Mr. Wow (Andrey Kislitsin) hosts a death-defying reality/competition show in the opening sequence of Cirque du Soleil’s “Volta.”
Mr. Wow (Andrey Kislitsin) hosts a death-defying reality/competition show in the opening sequence of Cirque du Soleil’s “Volta.”
Matt Beard

A contestant named Waz (Corwin Barnette) is lauded for his dancing talent, then mocked for the blue hair he’s been hiding under a hat. An aggressive regiment of people with cellphones barrage Waz, first with taunts, then with blinding camera-phone flashes. It’s a stylized scene that will be instantly recognizable to anyone who was ever bullied or ostracized, be it on Facebook or Twitter or in seventh-grade homeroom. Barnette makes Waz’s vulnerability heartbreakingly apparent; he doesn’t let the cruelty defeat the character. His journey from shame to pride is the through line within “Volta.”

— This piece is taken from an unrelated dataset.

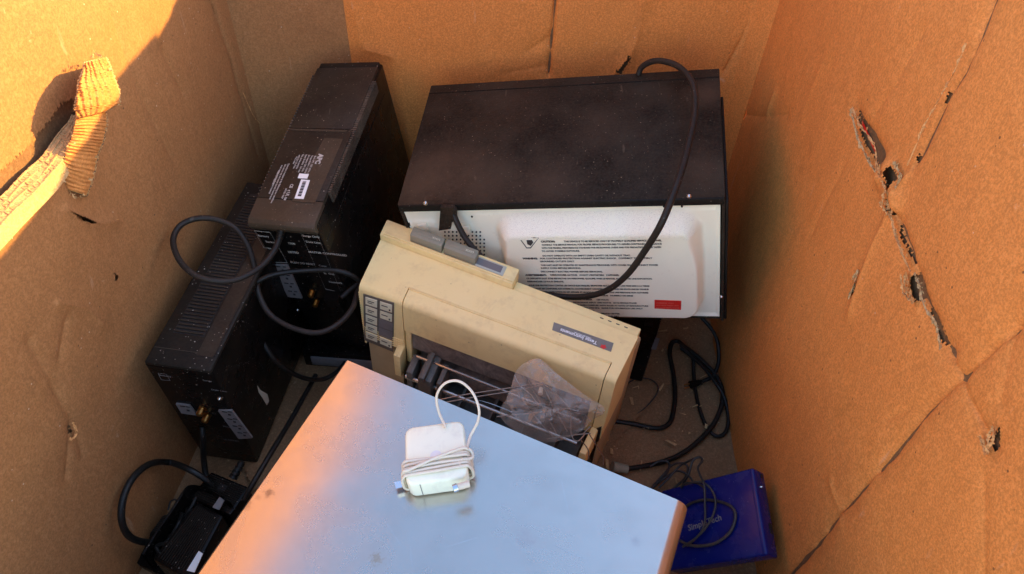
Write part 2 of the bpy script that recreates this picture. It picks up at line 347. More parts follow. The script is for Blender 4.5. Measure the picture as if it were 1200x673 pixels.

As the cellphone gang moves away in lockstep, Waz is met by kaleidoscopic bursts of color and warmth (lovely work by lighting designer Martin Labrecque and costume designer Zaldy Goco) and singular creatures with fantastical abilities. As the acts unfold, so does a world of beauty, a place where things like blue hair are celebrated.

The multilevel “trampowall” troupe performs in Cirque du Soleil’s “Volta.”
Matt Beard

The king of this alternate universe is Mr. Wow’s alter ego (Kislitsin in a dual role), a clown whose adventures at the beach make you feel you’ve been tippling 100 proof giggle-juice at the swim-up bar. (In one bit, the clown’s battle against a trio of petulantly recalcitrant washing machines delivers not just a multi-faceted human character, but also a trio of equally nuanced appliances.)

“Volta” delivers big laughs, but it also doesn’t stint on the on the thrills and chills. There’s a “hair suspension” act (Brazil’s Danila Bim) that will make your hair stand on end and take your breath away. There are acrobats whose gymnastic abilities seem to defy physics, and aerial artists hurtling dozens of feet through the air, seemingly within a fingernail of disaster. There are marauding teams of BMX cyclists flipping themselves and their wheels through space. In one climactic number, aerial artists with hair the color of robin’s eggs circle each other like dragons in mid-air, careening out over the audience on bolts of silk. It’s the old adage — no matter where you go, there you are — manifested as a dare-devil ballet.

Sometimes, Waz’s journey leans into memory, as when a ballerina (Uruguay’s Rosina Gil) does a series of dazzling pirouettes while a blue-haired boy learns to ride a bicycle. Despite the fact that it’s clearly engineered to evoke maximum nostalgia, the scene isn’t maudlin. And if it doesn’t precisely embrace the truth of your own childhood memories, it reflects the kind of memories we all wish we could claim.

“Volta” provides a vivid reminder of the world’s impossible beauty. It is also a reminder about the saving grace of joyful individuality, even when — especially when — bleakness and conformity try to stamp out your mojo.

Catey Sullivan is a local freelance writer.

BMX is one of the thrilling acts presented in Cirque du Soleil’s “Volta.”